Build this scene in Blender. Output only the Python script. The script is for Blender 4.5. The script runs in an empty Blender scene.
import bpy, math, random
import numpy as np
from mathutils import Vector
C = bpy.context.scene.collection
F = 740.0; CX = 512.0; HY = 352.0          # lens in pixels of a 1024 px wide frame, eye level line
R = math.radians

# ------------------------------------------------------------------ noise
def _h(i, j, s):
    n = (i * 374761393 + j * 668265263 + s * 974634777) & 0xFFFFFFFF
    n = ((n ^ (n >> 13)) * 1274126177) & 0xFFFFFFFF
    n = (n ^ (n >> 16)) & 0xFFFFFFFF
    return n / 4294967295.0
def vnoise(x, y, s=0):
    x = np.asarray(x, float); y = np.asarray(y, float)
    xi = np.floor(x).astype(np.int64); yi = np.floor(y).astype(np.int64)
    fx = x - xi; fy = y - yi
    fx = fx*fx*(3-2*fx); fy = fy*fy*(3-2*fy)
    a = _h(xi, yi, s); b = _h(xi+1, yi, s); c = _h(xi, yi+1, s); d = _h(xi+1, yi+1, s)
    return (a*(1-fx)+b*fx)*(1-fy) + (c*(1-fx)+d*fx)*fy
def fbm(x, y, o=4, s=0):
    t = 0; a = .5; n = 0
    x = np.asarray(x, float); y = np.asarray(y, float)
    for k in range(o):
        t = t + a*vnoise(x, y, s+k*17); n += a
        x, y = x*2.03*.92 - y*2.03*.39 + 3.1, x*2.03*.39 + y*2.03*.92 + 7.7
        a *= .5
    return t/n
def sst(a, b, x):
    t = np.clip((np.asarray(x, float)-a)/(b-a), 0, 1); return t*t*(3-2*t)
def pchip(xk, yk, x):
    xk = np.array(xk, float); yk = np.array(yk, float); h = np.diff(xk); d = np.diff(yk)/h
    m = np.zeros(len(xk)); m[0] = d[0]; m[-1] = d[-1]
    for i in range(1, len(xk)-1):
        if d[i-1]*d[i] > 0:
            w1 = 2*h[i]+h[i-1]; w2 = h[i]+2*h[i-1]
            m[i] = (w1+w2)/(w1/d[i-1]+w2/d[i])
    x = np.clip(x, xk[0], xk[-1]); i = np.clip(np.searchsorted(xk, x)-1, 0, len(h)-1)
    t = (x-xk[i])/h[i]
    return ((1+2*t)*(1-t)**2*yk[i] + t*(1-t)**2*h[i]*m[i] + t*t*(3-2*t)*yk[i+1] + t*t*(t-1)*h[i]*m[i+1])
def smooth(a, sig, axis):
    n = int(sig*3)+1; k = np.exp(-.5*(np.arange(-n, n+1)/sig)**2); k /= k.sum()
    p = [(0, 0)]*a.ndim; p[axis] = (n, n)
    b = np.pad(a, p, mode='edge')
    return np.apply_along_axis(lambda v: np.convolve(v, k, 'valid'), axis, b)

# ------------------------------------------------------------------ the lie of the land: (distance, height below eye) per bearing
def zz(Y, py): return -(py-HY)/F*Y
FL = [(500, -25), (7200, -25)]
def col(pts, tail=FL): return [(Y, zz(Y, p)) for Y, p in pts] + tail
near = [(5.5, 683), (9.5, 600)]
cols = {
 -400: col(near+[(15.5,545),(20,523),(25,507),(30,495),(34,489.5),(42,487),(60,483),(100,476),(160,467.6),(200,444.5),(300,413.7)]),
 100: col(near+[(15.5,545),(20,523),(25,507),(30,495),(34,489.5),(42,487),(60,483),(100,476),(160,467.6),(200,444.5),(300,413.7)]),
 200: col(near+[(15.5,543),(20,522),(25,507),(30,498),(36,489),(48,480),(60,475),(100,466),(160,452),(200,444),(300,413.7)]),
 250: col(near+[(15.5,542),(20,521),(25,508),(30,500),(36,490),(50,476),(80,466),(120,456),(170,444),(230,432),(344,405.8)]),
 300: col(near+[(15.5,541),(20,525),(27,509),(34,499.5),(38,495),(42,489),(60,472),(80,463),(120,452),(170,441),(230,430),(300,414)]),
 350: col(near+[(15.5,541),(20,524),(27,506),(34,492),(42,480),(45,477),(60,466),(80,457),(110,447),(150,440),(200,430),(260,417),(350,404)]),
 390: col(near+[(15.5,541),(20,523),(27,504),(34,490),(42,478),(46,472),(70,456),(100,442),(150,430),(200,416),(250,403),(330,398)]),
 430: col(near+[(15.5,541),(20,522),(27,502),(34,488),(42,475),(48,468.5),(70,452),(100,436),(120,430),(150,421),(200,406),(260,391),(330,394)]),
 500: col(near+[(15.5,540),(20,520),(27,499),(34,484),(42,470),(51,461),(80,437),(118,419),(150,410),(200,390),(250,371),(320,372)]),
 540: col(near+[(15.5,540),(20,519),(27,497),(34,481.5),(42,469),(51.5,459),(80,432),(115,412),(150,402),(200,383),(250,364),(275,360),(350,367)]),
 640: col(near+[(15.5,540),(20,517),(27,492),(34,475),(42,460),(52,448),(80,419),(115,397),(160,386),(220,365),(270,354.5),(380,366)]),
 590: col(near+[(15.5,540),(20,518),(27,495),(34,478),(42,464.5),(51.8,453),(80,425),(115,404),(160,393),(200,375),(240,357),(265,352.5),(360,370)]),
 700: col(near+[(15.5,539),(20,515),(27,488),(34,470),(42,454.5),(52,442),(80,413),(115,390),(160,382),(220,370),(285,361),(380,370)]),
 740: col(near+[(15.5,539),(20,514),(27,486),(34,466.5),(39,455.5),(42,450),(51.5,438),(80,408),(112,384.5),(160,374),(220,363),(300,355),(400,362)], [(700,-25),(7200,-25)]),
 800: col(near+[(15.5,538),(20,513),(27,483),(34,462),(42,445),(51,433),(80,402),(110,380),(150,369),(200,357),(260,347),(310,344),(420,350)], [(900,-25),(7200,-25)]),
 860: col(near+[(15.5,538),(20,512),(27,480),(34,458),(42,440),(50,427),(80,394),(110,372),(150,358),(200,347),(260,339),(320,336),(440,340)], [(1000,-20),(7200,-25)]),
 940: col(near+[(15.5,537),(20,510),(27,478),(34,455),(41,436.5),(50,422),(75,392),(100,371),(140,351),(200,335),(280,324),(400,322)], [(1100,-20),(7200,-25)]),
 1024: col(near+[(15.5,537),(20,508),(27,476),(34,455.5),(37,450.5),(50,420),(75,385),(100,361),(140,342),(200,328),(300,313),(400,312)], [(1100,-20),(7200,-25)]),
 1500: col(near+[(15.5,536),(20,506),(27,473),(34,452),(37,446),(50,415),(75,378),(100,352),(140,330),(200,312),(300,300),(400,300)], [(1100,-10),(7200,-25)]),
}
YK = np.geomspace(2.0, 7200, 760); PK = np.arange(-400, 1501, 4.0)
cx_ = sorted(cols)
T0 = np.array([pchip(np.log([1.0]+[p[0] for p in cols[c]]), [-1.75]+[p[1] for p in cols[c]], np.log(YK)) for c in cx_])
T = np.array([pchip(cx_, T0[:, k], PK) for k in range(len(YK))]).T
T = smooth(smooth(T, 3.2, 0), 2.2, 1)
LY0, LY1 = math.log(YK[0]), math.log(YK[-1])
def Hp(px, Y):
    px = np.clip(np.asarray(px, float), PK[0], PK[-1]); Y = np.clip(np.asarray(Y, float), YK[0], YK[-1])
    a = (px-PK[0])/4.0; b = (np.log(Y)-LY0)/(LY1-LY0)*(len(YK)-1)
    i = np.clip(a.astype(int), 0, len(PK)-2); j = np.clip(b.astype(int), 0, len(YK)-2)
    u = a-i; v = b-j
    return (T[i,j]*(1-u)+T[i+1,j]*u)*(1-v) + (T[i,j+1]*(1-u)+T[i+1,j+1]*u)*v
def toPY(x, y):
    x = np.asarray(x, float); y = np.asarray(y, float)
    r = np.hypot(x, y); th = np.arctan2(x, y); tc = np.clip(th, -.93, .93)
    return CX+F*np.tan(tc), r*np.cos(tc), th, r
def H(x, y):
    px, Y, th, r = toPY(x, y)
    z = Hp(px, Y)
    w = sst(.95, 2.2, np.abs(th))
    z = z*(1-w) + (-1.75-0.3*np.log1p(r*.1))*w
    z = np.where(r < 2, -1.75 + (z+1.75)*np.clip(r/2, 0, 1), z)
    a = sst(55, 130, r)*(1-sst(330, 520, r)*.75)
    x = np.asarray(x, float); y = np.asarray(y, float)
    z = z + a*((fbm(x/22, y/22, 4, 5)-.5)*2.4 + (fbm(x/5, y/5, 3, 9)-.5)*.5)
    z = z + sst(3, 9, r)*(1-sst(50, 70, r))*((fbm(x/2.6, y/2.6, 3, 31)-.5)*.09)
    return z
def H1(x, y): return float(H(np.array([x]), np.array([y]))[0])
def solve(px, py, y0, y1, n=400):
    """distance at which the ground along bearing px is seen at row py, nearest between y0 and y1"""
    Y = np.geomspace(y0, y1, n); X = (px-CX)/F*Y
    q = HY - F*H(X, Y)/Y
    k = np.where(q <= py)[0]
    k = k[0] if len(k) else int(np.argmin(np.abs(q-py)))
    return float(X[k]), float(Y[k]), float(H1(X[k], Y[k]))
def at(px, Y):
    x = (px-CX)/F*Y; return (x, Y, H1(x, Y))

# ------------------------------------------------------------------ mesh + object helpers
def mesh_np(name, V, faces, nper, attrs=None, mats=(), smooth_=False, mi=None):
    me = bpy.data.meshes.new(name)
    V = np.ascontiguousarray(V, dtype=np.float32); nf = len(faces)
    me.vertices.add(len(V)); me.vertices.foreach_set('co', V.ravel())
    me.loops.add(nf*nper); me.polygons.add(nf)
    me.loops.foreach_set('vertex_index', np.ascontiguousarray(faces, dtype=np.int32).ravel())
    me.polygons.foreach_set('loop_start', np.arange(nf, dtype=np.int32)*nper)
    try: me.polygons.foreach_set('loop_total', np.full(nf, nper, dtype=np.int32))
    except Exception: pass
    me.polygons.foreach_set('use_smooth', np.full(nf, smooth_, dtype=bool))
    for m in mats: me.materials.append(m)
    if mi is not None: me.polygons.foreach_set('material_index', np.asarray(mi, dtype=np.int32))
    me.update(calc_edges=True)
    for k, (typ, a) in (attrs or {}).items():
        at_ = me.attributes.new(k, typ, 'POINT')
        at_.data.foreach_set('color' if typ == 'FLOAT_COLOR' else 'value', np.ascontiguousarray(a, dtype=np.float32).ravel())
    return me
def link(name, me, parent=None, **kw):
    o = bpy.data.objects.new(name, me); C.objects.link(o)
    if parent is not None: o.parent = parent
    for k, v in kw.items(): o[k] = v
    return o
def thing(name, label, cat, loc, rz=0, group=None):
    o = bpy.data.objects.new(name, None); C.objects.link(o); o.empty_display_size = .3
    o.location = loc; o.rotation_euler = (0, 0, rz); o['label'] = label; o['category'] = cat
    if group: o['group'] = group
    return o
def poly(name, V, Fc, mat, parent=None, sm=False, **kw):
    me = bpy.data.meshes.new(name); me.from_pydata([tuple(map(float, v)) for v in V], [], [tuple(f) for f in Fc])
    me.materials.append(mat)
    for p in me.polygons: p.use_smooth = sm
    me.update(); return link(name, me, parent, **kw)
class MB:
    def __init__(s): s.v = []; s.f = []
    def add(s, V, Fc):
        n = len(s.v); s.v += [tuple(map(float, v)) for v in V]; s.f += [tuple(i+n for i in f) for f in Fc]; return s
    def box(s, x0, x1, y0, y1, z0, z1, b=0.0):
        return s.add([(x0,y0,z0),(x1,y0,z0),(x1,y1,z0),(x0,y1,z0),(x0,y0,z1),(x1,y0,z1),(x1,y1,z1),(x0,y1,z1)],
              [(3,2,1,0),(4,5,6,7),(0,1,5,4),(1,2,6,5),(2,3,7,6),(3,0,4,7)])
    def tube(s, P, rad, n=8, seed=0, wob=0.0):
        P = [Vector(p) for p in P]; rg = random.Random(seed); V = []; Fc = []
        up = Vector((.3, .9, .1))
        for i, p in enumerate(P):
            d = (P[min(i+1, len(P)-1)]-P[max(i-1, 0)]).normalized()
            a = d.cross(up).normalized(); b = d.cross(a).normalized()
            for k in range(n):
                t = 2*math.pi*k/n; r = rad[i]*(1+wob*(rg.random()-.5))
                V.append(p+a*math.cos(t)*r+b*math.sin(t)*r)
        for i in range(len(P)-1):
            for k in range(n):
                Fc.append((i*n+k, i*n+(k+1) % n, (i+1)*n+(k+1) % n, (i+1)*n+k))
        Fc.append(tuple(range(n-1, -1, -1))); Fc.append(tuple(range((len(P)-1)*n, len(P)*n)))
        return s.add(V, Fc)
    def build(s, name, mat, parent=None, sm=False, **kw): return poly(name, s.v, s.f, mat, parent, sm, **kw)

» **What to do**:
Show every line from the listing above in which the string "scene" appears.

» **Solution to the problem**:
Build this scene in Blender. Output only the Python script. The script is for Blender 4.5. The script runs in an empty Blender scene.
C = bpy.context.scene.collection